Hathaway

Card Deck Memorisation

Memorising shuffled decks of playing cards most definitely requires a system, and there are two widely recognised approaches. The former I’ve used for a long time, having learned it from the work of the memory expert  Dominic O’Brien, and the second is the more complex approach from the mind of the great Ben Pidmore. At the time of writing (December 2024) I am continuing to come to grips with the Ben system (see comments below).  

Loci

The memory system of Loci (derived from ‘room’, as in rooms in your house which you can easily visualise) dates back to ancient Greece, and is a very efficient way of  using familiar locations to remember data such as the order of a shuffled deck of playing cards. You picture a journey you know very well, can visualise easily and so recall easily. Your mind is much more efficient when dealing with visual data rather than abstract values.

You then need to select a number of places important to you along a route you have chosen and know very well and, as you walk through the route in your mind, to each significant place you have chosen, associate and store some information – in this case a specific number of playing cards. 

When it’s time to repeat the order of cards, you then have to walk the journey in your mind from start to finish and, stopping at each specific place you have chosen, retrieve and read the cards you left there. 

But how? How do you convert playing cards into visual information that can be stored in the correct order, then later ‘read’ and so recalled easily from each location? Well, one way is to use the Person Action Object (PAO) technique developed by the great memory expert Dominic O’Brien.

In short, this requires each playing card to be associated with a unique person, unique action and unique object. If you look at my own personal list here that has evolved over a number of years (please feel free to download if you want – I have edited it here slightly to amend some of the more bizarre imagery), you can follow the next bit:

Lets say, at position one you store the cards 10H 7H and 4D in that order……… in this case you need to associate the image of Steven Hawking screaming at a garden shed. Ridiculous?? Of course it is! The whole point is you will remember this image precisely because it is ridiculous!

Now imagine the cards are the same ones, but the order they fall in is 4D 10H and 7H. Well, then you use the image of Roald Dahl winking at a crocodile.

And there you have it – each three part image at each of your locations will show the three cards in their correct order……… once you have managed the processes of constructing your own staged journey, then converting each card to your own personal PAO (i.e. one that works for you) all you need is a pack of cards and  practice. Good Luck!
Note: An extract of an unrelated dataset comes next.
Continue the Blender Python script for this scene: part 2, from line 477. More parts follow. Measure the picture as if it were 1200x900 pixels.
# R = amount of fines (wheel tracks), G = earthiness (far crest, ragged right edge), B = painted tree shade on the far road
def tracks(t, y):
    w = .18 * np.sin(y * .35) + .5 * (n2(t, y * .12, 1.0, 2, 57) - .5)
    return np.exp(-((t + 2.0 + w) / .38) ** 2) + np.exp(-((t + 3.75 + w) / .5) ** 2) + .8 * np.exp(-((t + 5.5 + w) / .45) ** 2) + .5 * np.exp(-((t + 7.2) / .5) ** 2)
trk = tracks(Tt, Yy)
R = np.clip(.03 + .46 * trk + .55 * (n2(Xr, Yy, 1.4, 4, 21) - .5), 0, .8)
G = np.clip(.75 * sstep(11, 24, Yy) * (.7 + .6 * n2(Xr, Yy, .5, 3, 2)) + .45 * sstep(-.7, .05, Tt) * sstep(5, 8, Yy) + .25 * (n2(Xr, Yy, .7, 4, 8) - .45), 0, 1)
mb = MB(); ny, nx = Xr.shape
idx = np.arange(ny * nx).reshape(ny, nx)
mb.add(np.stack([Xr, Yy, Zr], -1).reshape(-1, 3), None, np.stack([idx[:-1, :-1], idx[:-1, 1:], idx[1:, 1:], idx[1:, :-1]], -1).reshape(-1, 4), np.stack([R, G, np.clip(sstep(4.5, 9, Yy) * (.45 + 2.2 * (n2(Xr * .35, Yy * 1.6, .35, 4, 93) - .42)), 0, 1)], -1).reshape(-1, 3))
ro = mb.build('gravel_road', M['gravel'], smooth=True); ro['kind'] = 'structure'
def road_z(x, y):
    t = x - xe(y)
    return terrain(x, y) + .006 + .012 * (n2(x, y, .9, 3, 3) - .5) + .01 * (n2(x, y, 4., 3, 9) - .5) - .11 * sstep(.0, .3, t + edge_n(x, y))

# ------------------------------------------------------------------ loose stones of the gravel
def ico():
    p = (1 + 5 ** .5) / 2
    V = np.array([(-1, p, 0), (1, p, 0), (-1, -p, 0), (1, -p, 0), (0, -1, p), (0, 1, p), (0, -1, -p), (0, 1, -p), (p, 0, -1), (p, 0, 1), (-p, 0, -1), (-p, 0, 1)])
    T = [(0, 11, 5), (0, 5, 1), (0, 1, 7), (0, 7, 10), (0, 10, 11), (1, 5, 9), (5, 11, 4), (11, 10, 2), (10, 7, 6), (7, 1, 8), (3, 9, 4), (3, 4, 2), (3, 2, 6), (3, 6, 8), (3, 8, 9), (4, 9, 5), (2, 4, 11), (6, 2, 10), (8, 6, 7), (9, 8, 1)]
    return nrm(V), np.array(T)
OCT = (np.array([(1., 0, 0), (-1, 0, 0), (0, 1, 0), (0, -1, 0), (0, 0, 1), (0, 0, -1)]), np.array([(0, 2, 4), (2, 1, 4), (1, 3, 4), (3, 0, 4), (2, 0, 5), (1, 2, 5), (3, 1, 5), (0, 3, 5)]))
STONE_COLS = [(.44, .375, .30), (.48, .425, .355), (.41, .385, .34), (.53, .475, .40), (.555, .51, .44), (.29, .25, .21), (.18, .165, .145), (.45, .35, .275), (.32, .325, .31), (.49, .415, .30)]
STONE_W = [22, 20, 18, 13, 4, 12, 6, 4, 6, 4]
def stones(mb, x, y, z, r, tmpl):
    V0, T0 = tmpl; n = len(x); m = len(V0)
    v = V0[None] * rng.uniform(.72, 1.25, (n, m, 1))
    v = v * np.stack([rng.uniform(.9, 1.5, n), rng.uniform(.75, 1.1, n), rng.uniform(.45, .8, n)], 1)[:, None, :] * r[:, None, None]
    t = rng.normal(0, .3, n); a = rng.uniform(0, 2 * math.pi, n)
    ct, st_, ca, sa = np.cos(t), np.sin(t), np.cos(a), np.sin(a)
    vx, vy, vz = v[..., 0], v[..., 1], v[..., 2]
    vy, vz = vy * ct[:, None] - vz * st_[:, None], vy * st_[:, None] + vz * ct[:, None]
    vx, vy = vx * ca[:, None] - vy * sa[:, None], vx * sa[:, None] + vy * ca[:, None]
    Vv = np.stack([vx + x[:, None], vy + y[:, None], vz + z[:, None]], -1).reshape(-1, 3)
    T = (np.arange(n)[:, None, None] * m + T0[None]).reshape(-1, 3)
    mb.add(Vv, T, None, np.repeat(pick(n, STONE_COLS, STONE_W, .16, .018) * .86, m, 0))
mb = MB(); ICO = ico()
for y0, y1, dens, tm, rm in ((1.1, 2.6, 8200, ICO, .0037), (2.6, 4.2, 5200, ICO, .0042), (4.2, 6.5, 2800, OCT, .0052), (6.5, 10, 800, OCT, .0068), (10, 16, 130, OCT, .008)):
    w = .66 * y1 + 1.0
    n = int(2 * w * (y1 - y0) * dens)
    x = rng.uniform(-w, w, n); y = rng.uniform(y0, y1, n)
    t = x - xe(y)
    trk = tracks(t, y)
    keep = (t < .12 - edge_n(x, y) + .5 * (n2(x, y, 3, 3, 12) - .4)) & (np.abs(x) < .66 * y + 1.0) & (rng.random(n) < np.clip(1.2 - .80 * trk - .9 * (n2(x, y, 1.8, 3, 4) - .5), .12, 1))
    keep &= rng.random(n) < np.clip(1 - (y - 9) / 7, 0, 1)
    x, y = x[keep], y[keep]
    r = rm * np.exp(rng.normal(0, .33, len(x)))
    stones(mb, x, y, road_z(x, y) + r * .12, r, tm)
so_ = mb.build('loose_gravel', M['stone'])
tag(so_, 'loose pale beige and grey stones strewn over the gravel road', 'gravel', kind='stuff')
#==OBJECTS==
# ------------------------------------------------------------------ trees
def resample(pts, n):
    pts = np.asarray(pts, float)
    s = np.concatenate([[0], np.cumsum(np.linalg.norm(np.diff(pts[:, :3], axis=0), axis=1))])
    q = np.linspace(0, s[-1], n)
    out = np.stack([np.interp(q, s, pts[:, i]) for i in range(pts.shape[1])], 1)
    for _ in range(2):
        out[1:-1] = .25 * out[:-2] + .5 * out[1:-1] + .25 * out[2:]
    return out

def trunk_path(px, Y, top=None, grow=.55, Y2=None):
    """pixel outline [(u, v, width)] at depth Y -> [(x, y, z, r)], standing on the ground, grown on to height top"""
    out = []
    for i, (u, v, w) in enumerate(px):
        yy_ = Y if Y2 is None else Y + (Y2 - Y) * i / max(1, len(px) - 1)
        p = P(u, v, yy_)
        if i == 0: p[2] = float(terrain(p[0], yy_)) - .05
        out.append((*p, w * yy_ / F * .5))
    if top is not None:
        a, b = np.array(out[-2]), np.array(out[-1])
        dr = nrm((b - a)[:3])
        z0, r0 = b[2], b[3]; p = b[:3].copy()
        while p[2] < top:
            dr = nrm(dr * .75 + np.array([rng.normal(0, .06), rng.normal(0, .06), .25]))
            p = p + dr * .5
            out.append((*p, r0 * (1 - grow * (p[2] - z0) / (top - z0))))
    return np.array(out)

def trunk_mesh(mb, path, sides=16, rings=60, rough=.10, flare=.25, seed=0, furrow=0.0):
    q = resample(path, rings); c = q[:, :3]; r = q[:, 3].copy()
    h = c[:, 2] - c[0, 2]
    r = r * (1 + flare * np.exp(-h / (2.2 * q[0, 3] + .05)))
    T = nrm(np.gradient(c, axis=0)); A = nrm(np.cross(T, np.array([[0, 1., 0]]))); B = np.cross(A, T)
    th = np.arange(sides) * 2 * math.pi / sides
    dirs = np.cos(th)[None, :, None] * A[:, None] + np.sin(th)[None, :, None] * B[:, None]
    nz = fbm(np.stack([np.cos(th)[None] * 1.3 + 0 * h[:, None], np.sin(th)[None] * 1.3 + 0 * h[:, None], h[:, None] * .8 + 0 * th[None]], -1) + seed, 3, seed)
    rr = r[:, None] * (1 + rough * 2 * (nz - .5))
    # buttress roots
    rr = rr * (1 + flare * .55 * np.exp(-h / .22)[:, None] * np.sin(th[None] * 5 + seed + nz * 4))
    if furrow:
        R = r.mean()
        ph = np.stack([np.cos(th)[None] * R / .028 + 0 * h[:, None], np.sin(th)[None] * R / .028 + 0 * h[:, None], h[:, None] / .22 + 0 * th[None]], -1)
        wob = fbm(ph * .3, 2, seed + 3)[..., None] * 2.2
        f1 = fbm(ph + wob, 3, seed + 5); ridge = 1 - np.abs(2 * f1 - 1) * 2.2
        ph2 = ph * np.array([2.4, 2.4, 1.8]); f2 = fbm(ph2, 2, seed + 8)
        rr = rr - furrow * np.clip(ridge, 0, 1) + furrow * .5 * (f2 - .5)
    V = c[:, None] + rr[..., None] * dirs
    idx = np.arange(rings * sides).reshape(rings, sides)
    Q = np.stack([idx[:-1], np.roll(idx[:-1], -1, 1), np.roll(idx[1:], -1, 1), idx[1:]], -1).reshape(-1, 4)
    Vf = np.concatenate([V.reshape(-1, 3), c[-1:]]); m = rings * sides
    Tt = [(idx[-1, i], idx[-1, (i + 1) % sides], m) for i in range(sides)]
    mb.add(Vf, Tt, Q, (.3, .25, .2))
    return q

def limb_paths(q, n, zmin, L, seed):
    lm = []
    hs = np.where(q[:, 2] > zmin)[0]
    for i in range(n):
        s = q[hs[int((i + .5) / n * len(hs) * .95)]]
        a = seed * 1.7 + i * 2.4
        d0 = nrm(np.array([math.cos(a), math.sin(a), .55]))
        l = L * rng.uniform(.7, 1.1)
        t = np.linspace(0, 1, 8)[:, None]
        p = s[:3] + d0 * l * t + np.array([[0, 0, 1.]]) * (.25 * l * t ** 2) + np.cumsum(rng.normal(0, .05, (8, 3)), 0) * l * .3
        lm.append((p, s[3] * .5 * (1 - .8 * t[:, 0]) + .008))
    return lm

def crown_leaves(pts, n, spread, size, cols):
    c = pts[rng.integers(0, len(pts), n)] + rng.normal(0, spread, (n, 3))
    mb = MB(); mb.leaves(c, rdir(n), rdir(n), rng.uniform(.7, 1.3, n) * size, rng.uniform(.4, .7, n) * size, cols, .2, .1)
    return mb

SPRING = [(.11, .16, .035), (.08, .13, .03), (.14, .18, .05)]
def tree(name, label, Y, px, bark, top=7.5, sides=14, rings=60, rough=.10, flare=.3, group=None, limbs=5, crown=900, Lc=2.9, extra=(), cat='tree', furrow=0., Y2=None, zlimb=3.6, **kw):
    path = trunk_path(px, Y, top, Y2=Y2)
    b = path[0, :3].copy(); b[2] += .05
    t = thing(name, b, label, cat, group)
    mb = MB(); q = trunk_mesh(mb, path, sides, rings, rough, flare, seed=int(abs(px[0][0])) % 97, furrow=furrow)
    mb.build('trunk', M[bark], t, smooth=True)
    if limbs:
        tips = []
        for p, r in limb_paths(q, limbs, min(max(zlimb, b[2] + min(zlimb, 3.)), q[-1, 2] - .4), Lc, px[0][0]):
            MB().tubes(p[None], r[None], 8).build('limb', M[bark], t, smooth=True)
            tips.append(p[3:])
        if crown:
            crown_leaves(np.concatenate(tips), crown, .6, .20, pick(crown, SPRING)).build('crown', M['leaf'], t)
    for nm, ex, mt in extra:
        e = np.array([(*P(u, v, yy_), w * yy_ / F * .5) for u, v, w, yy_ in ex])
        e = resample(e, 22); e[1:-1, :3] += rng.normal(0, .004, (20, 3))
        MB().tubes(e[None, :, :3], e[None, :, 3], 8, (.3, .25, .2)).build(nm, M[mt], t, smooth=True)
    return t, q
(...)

NOTE: personally, I use a 9 stage journey and encode 6 cards at each stage of it, but if you can alternatively go for a 17  or even 18 stage if you want – entirely up to you.

The Ben System

This differs from the PAO approach in that it encodes cards not on the basis of a particular person, action or object associated with a particular card, but rather on phonetic value(s) of both the suit combinations and card face values.

It was developed by the great Ben Pidmore as his alternative to the PAO system.

It still requires loci (see above), but one of the main differences from PAO is that it encodes two, rather than three, cards at a time. On the face of it this sounds less efficient, but, almost paradoxically, it seems to allow greater creativity and flexibility in forming images. 

You can see and download the bare bones of the Ben System here, and to give an example of it’s flexibility, consider these cards 4C, KC

The Ben System shows this as [first consonant] C, [vowel] o, [second consonant] p which gives Cop. This could be represented by either Cop (policeman), Copper (element) or Coprolite (fossilised dinosaur poo) etc etc. 

An initial difficulty with this is the large number of base images (you need to have at least one for every CVC: consonant/vowel/consonant combination) and this is a total figure of suit combinations (16) x vowel face value cards (13) x consonant face value cards(13). = 2704.

I started seriously looking at the Ben system this year and, at the time of writing this (December 2024) I am 1500 images in….. keeps your mind busy, and beats the hell out of watching crap on the tele!